## Given task
Reproduce word for word the lines from the beginning of the entries to the line with "return tuple(((v/255)/12.92 if", both included, but none of the pictures.

[Stored data entries]
####################
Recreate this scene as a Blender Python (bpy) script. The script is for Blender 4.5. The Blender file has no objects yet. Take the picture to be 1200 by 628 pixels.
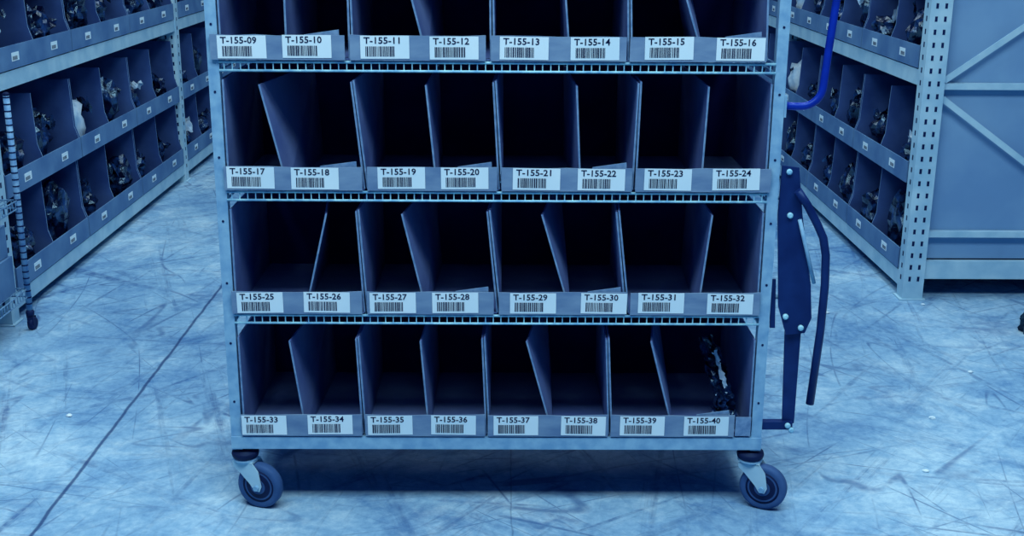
import bpy, bmesh, math, random
from mathutils import Vector, Matrix, noise

random.seed(7)
scene = bpy.context.scene
try:
    scene.view_settings.view_transform = 'Standard'
    scene.view_settings.look = 'None'
except Exception:
    pass

def lin(c):
    return tuple(((v/255)/12.92 if v/255 <= 0.04045 else (((v/255)+0.055)/1.055)**2.4) for v in c) + (1,)

# ------------------------------------------------------------------ materials
def mat(name, c1, c2=None, scale=8, rough=0.6, metal=0.0, bump=0.0, stretch=(1,1,1), detail=4, spec=0.3, lo=0.35, hi=0.65, tint=(0.35,0.65,1.0)):
    m = bpy.data.materials.new(name); m.use_nodes = True
    nt = m.node_tree; b = nt.nodes['Principled BSDF']
    b.inputs['Roughness'].default_value = rough
    b.inputs['Metallic'].default_value = metal
    b.inputs['Specular IOR Level'].default_value = spec
    b.inputs['Specular Tint'].default_value = tuple(tint)+(1,)
    if c2 is None:
        c2 = tuple(v*0.85 for v in c1)
    tc = nt.nodes.new('ShaderNodeTexCoord'); mp = nt.nodes.new('ShaderNodeMapping')
    mp.inputs['Scale'].default_value = stretch
    nz = nt.nodes.new('ShaderNodeTexNoise'); nz.inputs['Scale'].default_value = scale; nz.inputs['Detail'].default_value = detail
    cr = nt.nodes.new('ShaderNodeValToRGB')
    cr.color_ramp.elements[0].position = lo; cr.color_ramp.elements[1].position = hi
    cr.color_ramp.elements[0].color = lin(c2); cr.color_ramp.elements[1].color = lin(c1)
    nt.links.new(tc.outputs['Object'], mp.inputs['Vector']); nt.links.new(mp.outputs[0], nz.inputs['Vector'])
    nt.links.new(nz.outputs['Fac'], cr.inputs[0]); nt.links.new(cr.outputs[0], b.inputs['Base Color'])
    if bump:
        bp = nt.nodes.new('ShaderNodeBump'); bp.inputs['Strength'].default_value = bump; bp.inputs['Distance'].default_value = 0.01
        nt.links.new(nz.outputs['Fac'], bp.inputs['Height']); nt.links.new(bp.outputs[0], b.inputs['Normal'])
    return m

M = {}
M['steel']   = mat('galvanised_steel', (138,188,216), (110,162,200), 30, 0.45, 0.0)
M['wire']    = mat('chrome_wire', (165,228,242), (110,175,214), 40, 0.35, 0.0)
M['dullwire']= mat('dull_wire', (124,172,206), (84,132,180), 40, 0.4, 0.0)
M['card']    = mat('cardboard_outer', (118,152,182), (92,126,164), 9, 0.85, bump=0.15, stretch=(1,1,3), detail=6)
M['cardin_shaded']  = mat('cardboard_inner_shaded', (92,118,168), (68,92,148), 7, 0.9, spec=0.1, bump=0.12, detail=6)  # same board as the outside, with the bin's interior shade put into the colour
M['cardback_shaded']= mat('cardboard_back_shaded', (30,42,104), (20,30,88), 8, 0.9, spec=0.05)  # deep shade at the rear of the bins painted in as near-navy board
M['edge']    = mat('cardboard_edge', (116,154,190), (88,128,170), 60, 0.9)
M['label']   = mat('label_paper', (214,242,250), (200,234,246), 5, 0.6)
M['ink']     = mat('label_ink', (8,24,70), (6,16,55), 5, 0.7)
M['rubber']  = mat('rubber_dark', (16,30,74), (10,20,58), 20, 0.6)
M['tread']   = mat('wheel_rubber', (56,90,140), (42,76,124), 20, 0.55)
M['blue']    = mat('blue_painted_tube', (14,48,168), (10,40,148), 20, 0.35)
M['navy']    = mat('navy_painted_steel', (20,46,104), (14,34,88), 15, 0.4)
M['rack']    = mat('rack_beam_paint', (170,212,228), (142,190,214), 10, 0.5)
M['hole']    = mat('slot_dark', (12,30,80), (10,26,70), 10, 0.9)
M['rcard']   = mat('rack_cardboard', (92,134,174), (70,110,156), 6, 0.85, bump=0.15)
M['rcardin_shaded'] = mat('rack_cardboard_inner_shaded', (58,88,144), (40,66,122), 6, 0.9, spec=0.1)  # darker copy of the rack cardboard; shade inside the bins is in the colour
M['panel']   = mat('rack_end_board', (120,164,200), (102,146,188), 3, 0.8)
M['wall']    = mat('wall_paint', (60,100,150), (50,88,140), 2, 0.9)
M['bagdark'] = mat('plastic_bag_dark', (24,58,112), (4,10,42), 24, 0.22, spec=0.9, bump=0.6, lo=0.46, hi=0.66, detail=5, tint=(0.42,0.76,1.0))
M['baglite'] = mat('plastic_bag_light', (205,232,244), (130,178,214), 12, 0.4, spec=0.5, bump=0.5)
M['green']   = mat('dark_crumpled_film', (16,50,70), (4,14,40), 30, 0.5)

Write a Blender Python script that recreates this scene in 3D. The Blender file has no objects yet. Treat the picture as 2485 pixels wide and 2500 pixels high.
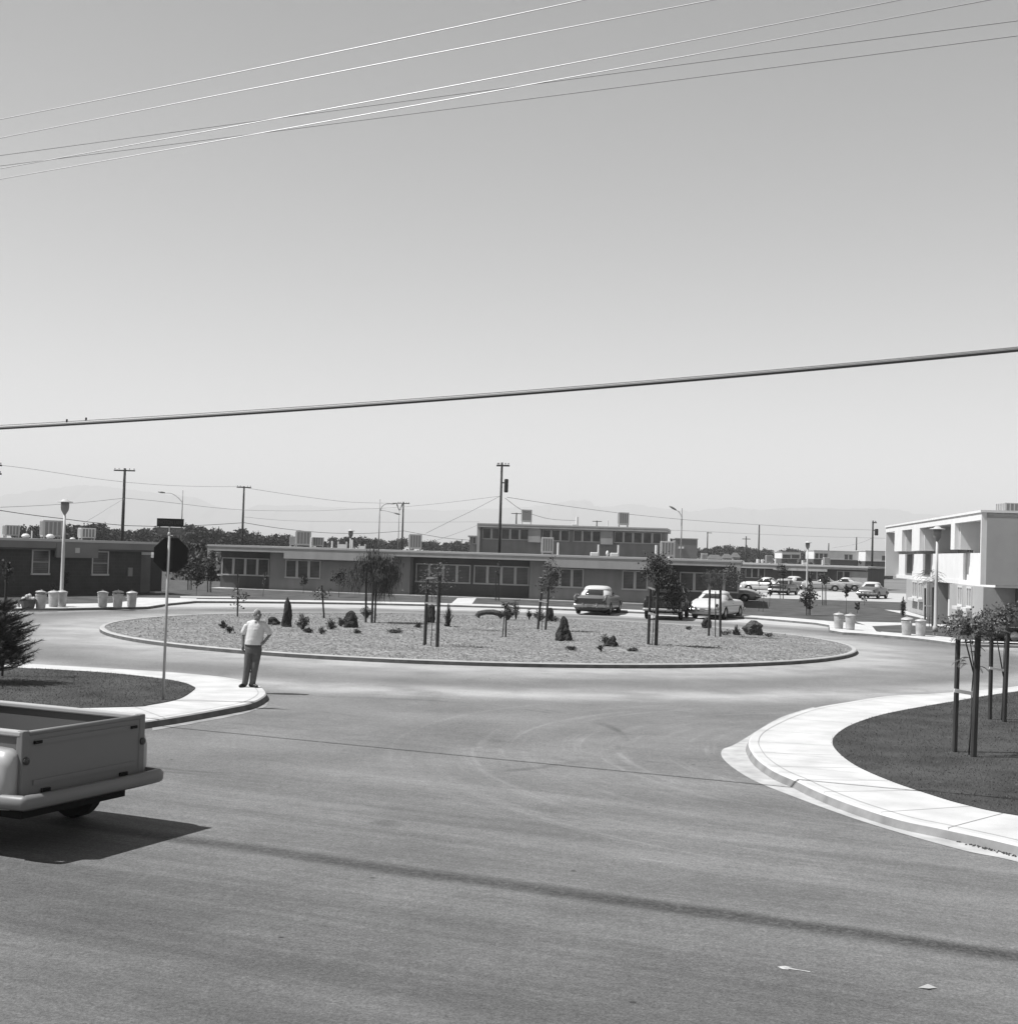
import bpy, math, random
from mathutils import Vector, Matrix
import numpy as np
R = math.radians
PI = math.pi
sc = bpy.context.scene
COL = sc.collection

# ------------------------------------------------------------------ camera
CAMZ = 3.25
FPX, CX, CY = 3330.0, 1242.5, 1250.0
ROLL, PITCH = R(1.75), math.atan(98.0 / 3330.0)
_fw = Vector((0, math.cos(PITCH), math.sin(PITCH)))
_up = Vector((0, -math.sin(PITCH), math.cos(PITCH)))
_rx = Vector((1, 0, 0))
_r = _rx * math.cos(ROLL) + _up * math.sin(ROLL)
_u = -_rx * math.sin(ROLL) + _up * math.cos(ROLL)
cam = bpy.data.cameras.new('camera')
camo = bpy.data.objects.new('camera', cam)
COL.objects.link(camo)
M = Matrix((( _r.x, _u.x, -_fw.x, 0), (_r.y, _u.y, -_fw.y, 0), (_r.z, _u.z, -_fw.z, CAMZ), (0, 0, 0, 1)))
camo.matrix_world = M
cam.sensor_fit = 'HORIZONTAL'
cam.sensor_width = 36.0
cam.lens = 36.0 * FPX / 2485.0
cam.clip_start = 0.1
cam.clip_end = 60000
sc.camera = camo

# ------------------------------------------------------------------ sky, sun, exposure
SUN_EL, SUN_AZ = R(58.0), R(186.0)      # azimuth measured from +x, counter-clockwise
w = bpy.data.worlds.new('World'); sc.world = w; w.use_nodes = True
nt = w.node_tree; nt.nodes.clear()
out = nt.nodes.new('ShaderNodeOutputWorld'); bg = nt.nodes.new('ShaderNodeBackground')
sky = nt.nodes.new('ShaderNodeTexSky'); bw = nt.nodes.new('ShaderNodeRGBToBW')
sky.sky_type = 'NISHITA'; sky.sun_disc = False
sky.sun_elevation = SUN_EL; sky.sun_rotation = PI / 2 - SUN_AZ
sky.air_density = 1.0; sky.dust_density = 0.3; sky.ozone_density = 1.0; sky.altitude = 2000
nt.links.new(sky.outputs[0], bw.inputs[0]); nt.links.new(bw.outputs[0], bg.inputs[0]); nt.links.new(bg.outputs[0], out.inputs[0])
bg.inputs[1].default_value = 0.10
sl = bpy.data.lights.new('sun', 'SUN'); sl.energy = 5.0; sl.angle = R(0.53); sl.color = (1, 1, 1)
so = bpy.data.objects.new('sun', sl); COL.objects.link(so)
sd = Vector((math.cos(SUN_EL) * math.cos(SUN_AZ), math.cos(SUN_EL) * math.sin(SUN_AZ), math.sin(SUN_EL)))
so.rotation_euler = sd.to_track_quat('Z', 'Y').to_euler()
sc.view_settings.view_transform = 'Standard'; sc.view_settings.look = 'None'
sc.view_settings.exposure = 0.68; sc.view_settings.gamma = 1.0
try:
    sc.cycles.use_denoising = True
    sc.cycles.max_bounces = 6; sc.cycles.transparent_max_bounces = 12; sc.cycles.volume_bounces = 0
except Exception:
    pass

# ------------------------------------------------------------------ survey of the photograph: where a sight line meets the place
def ray(px, py):
    return (_fw * FPX + _r * (px - CX) + _u * (CY - py))
def G(px, py, z=0.0):
    d = ray(px, py); t = (z - CAMZ) / d.z
    return Vector((d.x * t, d.y * t, z))
def W(px, py, Y):
    d = ray(px, py); t = Y / d.y
    return Vector((d.x * t, Y, CAMZ + d.z * t))
def onplane(px, py, P, dirv):
    """sight line meets the vertical plane through P along dirv: (distance along, height)"""
    d = ray(px, py); n = Vector((-dirv[1], dirv[0]))
    t = (P[0] * n.x + P[1] * n.y) / (d.x * n.x + d.y * n.y)
    x, y = d.x * t, d.y * t
    return ((x - P[0]) * dirv[0] + (y - P[1]) * dirv[1], CAMZ + d.z * t)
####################
## Finished task
Recreate this scene as a Blender Python (bpy) script. The script is for Blender 4.5. The Blender file has no objects yet. Take the picture to be 1200 by 628 pixels.
import bpy, bmesh, math, random
from mathutils import Vector, Matrix, noise

random.seed(7)
scene = bpy.context.scene
try:
    scene.view_settings.view_transform = 'Standard'
    scene.view_settings.look = 'None'
except Exception:
    pass

def lin(c):
    return tuple(((v/255)/12.92 if v/255 <= 0.04045 else (((v/255)+0.055)/1.055)**2.4) for v in c) + (1,)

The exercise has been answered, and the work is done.